Como era de esperar, algunos la ignoraron por completo.
Otros se burlaban de ella. Alguna muchacha parecía compungida ante la escena. La
mendiga insistía en pedir, pero nadie le daba nada.
Me quedé asombrado ante la tenacidad de aquella frágil
viejecita, su insistencia y la agilidad con que se movía. Por fin, se desplazó a
un lado y comenzó a alejarse del grupo, pensando, quizás, que lo volvería a
intentar otro día.
Me produjo ternura ver a aquella mujer, sola en medio de una
manada de jóvenes, sin reparo ni temor a que la pudieran agredir. Su necesidad
era más fuerte que el miedo.
Después, mientras seguía mi caminata, pensé que ella, como
los muchachos, busca la manera de sobrevivir. Ella pide para echarse algo a la
boca; ellos intentan salir de su angustia vital lanzándose a una ola de
frivolidad. Por motivos diferentes, una anciana de ochenta años y un puñado de
jóvenes de dieciocho se encontraron en la madrugada. Ella carente de lo
necesario para vivir; ellos, que quizás lo tienen todo, derrochando su tiempo y
su dinero.
Esta escena surrealista y dramática me dejó pensativo. ¿Qué
hacía esta mujer, a su edad, en medio de aquellos «cachorros»? Podían hacerle
daño, estando la mayoría de ellos completamente bebidos. Sabido es que el
alcohol altera el sentido de la realidad y activa impulsos descontrolados que
pueden causar estragos. ¿Qué hacía esta señora, que podía estar en casa,
cuidada por algún familiar? ¿Qué drama hay detrás de una mujer que se expone a
salir en un ambiente turbio e incierto? Quizás la suya sea una historia muy
compleja, de entornos difíciles; tal vez esté desatendida o sufra algún
problema mental. Me dije a mí mismo que una anciana no podía estar deambulando
a esas horas exponiéndose a cualquier peligro. Sólo de pensarlo se me encogía
el corazón. Por eso me mantuve a una cierta distancia, observándola, y con el
teléfono a mano por si pasaba algo. Nada sucedió, y me alejé aliviado.

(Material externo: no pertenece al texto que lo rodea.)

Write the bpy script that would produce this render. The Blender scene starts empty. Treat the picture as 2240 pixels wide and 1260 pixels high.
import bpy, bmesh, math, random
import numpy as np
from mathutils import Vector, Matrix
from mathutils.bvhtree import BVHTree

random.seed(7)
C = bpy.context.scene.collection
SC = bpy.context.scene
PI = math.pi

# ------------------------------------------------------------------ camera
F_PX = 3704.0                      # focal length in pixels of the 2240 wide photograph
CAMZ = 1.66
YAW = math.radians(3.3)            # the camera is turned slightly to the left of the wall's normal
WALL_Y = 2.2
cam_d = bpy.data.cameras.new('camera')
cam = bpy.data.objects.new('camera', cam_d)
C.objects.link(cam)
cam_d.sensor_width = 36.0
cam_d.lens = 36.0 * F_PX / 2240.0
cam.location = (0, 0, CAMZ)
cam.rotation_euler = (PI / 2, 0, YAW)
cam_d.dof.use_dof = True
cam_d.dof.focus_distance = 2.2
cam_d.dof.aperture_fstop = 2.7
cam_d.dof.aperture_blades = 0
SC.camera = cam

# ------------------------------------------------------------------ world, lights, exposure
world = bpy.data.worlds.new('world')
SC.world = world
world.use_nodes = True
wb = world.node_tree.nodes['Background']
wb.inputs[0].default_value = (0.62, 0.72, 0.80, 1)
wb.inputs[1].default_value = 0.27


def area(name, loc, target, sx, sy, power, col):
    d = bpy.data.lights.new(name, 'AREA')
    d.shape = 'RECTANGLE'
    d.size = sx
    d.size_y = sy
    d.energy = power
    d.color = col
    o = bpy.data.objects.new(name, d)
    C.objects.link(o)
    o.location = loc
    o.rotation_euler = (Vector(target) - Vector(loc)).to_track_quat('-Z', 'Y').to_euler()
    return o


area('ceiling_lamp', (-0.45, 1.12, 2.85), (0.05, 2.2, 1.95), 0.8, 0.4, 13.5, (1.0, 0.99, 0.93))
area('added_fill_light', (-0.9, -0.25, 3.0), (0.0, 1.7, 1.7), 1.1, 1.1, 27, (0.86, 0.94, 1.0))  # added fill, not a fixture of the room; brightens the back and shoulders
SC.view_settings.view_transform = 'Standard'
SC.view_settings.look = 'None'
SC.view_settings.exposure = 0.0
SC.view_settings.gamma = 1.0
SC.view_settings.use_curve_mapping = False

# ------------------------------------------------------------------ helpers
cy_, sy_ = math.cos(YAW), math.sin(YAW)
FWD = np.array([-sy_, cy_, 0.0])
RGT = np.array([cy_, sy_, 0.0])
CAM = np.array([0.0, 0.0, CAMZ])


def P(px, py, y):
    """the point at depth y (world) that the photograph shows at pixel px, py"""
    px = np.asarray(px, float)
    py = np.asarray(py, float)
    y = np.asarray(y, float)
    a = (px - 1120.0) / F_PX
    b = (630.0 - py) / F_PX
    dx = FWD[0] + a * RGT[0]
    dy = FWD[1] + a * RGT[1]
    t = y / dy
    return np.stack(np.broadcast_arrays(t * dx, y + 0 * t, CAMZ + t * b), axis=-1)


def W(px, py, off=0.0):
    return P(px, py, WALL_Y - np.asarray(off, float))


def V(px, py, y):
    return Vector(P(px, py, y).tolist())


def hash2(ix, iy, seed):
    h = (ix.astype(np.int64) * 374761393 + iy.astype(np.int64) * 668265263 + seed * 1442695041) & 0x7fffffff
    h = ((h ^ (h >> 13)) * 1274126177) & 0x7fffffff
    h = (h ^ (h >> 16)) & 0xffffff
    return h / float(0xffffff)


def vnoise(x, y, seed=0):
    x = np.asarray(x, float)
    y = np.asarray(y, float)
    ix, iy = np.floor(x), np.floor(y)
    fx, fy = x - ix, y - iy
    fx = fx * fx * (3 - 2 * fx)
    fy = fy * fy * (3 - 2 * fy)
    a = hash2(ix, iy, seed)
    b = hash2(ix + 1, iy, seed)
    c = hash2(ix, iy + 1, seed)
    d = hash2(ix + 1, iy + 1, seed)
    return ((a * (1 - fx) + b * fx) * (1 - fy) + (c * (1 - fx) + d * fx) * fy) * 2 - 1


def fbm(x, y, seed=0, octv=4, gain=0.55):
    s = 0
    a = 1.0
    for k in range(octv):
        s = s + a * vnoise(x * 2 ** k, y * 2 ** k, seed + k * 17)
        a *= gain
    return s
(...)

Luego pensé en la familia de esta mujer y en las familias de
los jóvenes. ¡Qué dolor tan grande para ellos! ¿Qué ha fallado en sus entornos
para que unos y otra lleguen a esa situación? ¿Qué estamos haciendo, como
sociedad, para que se den escenas como esta? ¿Qué educación están recibiendo
los jóvenes en sus casas, y cuál ha sido la trayectoria familiar que lleva a
una anciana a salir de madrugada a pedir?
La situación clamaba al cielo. Hay un terrible silencio ante
el dolor humano y tenemos poca capacidad de respuesta ante la pobreza y la
soledad. Pero, sobre todo, hay una enorme miopía por parte de los que sí tienen
la capacidad de hacer, la responsabilidad y los recursos para emprender una
acción eficaz.
Un compromiso urgente
Nos encontramos con dos problemas muy graves: las crecientes
bolsas de pobreza en la ciudad y una generación de jóvenes sin futuro que se
dedican a explotar su presente, sin un proyecto claro en sus vidas. Tal vez un
día algunos de esos jóvenes se convertirán en ancianos indigentes que tendrán
que salir, con el sol, y encararse a otras manadas de muchachos para pedir.
Solos, vulnerables y sin rumbo.
Urge diseñar políticas sociales y eficaces para prevenir
estos riesgos que amenazan y fragmentan la sociedad. Es cuestión de voluntad
política, no tanto de recursos.
Es necesario que la sociedad civil y las instituciones ejerzan mayor presión, exigiendo con contundencia acciones que reduzcan o frenen la pobreza. De lo contrario, escenas como esta que he presenciado serán cada vez más frecuentes. Necesitamos estar despiertos y actuar. Los que detentan el poder han de trabajar por el bien común y real de las personas. De lo contrario, el poder del mal abrirá aún más las grietas sociales. Urge un gran compromiso para erradicar la pobreza y el dolor social y para ayudar a los jóvenes a encontrar motivos sanos para vivir y orientar sus vidas.